> _SUPPLIED MATERIAL_:
________________________

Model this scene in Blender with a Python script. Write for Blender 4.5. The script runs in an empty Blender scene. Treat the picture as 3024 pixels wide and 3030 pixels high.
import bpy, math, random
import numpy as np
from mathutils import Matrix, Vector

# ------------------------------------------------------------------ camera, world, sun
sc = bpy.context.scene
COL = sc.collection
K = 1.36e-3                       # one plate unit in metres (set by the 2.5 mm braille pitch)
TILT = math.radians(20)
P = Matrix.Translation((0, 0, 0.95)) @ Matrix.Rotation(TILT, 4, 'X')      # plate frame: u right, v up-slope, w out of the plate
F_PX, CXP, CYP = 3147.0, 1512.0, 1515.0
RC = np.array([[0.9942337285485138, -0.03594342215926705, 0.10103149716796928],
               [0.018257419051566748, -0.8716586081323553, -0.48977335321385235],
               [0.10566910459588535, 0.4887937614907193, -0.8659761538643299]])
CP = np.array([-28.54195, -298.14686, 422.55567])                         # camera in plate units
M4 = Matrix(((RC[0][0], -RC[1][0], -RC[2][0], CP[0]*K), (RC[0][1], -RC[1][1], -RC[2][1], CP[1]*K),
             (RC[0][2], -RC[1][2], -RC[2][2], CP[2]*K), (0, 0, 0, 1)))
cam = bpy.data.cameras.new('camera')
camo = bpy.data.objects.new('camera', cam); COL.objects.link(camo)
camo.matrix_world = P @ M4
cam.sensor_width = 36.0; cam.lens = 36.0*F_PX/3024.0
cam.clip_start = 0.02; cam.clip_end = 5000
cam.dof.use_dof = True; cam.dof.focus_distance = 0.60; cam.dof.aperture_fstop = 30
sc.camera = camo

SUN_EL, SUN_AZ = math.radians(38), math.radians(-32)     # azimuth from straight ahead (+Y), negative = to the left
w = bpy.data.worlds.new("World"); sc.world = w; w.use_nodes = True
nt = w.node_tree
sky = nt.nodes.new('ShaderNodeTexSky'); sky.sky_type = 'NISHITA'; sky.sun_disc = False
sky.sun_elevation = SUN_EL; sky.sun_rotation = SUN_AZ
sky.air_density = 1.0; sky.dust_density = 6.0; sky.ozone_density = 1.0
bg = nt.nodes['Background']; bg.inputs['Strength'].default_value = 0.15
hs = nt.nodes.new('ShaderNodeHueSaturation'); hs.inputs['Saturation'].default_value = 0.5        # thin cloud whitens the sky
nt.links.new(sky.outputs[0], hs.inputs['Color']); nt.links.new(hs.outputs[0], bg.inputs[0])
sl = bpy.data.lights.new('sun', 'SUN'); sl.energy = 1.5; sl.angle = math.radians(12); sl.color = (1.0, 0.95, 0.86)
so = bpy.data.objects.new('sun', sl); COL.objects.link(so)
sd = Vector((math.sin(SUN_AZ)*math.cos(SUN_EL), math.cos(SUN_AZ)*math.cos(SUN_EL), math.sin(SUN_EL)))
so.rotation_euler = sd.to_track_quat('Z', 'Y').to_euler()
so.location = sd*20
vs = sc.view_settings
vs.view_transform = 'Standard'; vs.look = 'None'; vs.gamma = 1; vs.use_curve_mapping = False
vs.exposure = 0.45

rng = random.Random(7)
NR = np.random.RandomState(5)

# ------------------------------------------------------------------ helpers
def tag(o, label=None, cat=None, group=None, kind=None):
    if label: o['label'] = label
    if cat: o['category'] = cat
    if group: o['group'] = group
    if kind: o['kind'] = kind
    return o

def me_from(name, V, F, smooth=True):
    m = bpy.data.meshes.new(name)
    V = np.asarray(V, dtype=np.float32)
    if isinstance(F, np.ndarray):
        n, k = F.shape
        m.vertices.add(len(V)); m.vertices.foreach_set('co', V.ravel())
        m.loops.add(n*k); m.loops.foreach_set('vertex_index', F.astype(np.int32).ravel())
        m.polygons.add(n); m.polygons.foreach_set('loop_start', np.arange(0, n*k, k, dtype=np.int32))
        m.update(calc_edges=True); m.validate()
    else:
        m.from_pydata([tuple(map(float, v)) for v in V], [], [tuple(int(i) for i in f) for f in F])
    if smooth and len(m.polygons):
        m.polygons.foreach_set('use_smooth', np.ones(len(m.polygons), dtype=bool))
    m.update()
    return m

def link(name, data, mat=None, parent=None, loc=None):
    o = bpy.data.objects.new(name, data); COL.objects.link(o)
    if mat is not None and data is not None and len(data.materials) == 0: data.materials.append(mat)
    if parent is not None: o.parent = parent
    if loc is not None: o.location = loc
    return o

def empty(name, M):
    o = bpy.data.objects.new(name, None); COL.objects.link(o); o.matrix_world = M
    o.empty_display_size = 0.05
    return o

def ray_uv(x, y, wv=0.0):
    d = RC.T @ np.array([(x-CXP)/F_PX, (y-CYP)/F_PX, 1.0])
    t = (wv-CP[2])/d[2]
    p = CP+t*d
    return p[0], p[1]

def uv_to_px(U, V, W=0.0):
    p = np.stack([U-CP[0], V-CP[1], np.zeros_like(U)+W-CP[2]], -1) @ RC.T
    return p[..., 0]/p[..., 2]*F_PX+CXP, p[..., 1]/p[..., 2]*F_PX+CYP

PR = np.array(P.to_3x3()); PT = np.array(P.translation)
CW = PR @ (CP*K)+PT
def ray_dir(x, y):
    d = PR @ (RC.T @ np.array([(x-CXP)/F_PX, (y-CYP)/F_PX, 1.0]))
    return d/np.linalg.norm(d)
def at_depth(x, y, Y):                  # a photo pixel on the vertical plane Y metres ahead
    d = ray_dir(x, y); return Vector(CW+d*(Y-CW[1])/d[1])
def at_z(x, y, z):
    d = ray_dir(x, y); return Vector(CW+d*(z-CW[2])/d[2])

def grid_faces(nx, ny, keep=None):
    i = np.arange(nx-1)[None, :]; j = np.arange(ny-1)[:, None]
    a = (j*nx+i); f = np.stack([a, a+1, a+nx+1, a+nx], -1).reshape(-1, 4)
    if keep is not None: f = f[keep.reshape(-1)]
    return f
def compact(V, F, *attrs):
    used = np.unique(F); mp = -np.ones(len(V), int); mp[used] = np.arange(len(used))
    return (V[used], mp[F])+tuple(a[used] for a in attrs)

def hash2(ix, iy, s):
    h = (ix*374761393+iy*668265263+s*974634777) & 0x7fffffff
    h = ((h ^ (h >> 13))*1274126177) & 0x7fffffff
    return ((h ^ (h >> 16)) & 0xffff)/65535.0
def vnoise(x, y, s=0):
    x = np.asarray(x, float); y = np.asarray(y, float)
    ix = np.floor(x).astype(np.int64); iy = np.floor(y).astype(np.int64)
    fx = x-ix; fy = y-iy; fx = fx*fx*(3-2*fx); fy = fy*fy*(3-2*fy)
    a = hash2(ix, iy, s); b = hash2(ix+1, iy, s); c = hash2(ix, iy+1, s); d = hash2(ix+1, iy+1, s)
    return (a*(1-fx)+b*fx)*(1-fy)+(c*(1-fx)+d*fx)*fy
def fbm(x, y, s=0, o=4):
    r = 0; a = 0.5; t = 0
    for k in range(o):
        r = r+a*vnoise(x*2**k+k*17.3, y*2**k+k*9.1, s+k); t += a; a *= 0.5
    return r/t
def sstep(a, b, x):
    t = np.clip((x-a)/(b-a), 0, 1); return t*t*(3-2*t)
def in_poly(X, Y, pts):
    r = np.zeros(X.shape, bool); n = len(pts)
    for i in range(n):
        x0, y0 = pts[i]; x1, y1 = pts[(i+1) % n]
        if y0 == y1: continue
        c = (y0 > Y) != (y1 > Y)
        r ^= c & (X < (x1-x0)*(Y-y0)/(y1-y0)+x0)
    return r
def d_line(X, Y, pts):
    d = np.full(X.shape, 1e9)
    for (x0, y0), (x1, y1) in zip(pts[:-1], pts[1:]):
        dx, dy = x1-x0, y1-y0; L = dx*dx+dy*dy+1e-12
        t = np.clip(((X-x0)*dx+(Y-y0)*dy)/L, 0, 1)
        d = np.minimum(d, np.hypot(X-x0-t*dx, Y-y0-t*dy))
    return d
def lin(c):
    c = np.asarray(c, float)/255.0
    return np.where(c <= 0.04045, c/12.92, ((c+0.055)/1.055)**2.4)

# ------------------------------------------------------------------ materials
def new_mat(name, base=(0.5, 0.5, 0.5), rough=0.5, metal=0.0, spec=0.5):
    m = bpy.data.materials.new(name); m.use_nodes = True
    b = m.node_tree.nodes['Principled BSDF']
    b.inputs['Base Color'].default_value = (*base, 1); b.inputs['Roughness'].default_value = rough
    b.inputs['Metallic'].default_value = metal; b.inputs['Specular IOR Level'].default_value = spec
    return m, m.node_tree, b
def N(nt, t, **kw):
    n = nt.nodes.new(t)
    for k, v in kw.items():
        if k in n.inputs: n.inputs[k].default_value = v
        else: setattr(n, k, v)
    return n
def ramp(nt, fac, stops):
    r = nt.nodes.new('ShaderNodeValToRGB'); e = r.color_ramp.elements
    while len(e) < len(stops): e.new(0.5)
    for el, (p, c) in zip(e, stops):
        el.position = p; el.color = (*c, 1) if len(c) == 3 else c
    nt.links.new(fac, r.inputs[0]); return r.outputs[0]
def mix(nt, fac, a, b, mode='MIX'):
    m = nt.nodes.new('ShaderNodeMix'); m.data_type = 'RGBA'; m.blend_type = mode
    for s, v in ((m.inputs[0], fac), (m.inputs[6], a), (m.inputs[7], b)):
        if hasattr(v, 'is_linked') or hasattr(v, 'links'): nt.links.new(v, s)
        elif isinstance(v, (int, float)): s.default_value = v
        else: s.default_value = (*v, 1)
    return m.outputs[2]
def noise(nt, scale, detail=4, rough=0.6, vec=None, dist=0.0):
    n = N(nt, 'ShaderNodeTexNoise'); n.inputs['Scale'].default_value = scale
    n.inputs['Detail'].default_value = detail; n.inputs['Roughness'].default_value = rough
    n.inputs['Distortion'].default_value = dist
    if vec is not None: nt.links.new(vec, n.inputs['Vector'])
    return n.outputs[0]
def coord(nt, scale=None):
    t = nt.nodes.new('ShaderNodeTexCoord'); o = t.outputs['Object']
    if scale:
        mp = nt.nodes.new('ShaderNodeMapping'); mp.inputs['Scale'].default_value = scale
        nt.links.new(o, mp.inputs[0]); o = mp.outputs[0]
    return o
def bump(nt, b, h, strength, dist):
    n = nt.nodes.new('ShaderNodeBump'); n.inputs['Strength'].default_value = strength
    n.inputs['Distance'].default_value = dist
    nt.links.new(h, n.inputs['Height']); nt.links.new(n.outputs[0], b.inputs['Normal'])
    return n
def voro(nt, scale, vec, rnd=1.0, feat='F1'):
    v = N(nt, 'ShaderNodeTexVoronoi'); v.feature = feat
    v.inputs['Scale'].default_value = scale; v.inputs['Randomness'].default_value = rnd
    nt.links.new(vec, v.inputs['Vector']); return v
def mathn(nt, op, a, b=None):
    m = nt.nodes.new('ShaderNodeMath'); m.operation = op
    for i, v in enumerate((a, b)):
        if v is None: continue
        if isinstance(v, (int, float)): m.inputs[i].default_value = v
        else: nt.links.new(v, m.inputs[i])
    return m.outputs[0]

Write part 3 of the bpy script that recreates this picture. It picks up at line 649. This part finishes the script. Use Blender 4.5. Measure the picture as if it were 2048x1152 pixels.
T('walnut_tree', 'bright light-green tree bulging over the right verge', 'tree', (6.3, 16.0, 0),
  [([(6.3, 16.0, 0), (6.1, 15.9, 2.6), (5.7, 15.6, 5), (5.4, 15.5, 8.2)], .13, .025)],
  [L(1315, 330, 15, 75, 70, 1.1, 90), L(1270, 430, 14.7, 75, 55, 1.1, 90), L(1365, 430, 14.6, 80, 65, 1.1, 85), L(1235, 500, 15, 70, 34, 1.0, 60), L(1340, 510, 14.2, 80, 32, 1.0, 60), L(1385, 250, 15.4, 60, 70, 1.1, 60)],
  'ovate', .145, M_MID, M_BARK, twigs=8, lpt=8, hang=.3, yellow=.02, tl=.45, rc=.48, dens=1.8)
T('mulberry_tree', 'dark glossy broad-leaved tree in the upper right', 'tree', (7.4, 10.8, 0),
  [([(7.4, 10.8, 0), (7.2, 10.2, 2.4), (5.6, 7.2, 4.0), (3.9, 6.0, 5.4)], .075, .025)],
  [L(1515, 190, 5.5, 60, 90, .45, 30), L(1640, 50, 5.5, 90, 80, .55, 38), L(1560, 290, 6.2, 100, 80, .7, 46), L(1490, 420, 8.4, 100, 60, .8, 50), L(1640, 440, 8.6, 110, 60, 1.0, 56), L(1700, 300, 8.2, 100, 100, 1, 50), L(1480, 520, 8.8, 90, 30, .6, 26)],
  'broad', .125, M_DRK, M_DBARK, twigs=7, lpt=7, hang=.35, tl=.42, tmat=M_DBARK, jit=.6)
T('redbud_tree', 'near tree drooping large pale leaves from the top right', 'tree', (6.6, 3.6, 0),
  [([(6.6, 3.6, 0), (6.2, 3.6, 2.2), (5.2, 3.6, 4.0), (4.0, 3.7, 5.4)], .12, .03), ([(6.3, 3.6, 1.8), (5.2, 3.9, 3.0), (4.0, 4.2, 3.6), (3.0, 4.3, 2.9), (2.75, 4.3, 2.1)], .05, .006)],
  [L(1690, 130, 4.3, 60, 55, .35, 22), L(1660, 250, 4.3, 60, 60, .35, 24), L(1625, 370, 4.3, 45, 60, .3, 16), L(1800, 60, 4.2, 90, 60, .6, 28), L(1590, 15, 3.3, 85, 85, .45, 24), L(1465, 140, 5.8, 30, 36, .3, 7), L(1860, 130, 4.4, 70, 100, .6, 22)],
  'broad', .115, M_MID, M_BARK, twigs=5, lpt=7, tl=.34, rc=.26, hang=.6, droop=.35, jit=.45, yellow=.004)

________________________

> _EXERCISE PROMPT_: Find the string "this" in the listing and return every line that holds it.

> _WRITTEN REPLY_:
Model this scene in Blender with a Python script. Write for Blender 4.5. The script runs in an empty Blender scene. Treat the picture as 3024 pixels wide and 3030 pixels high.
Write part 3 of the bpy script that recreates this picture. It picks up at line 649. This part finishes the script. Use Blender 4.5. Measure the picture as if it were 2048x1152 pixels.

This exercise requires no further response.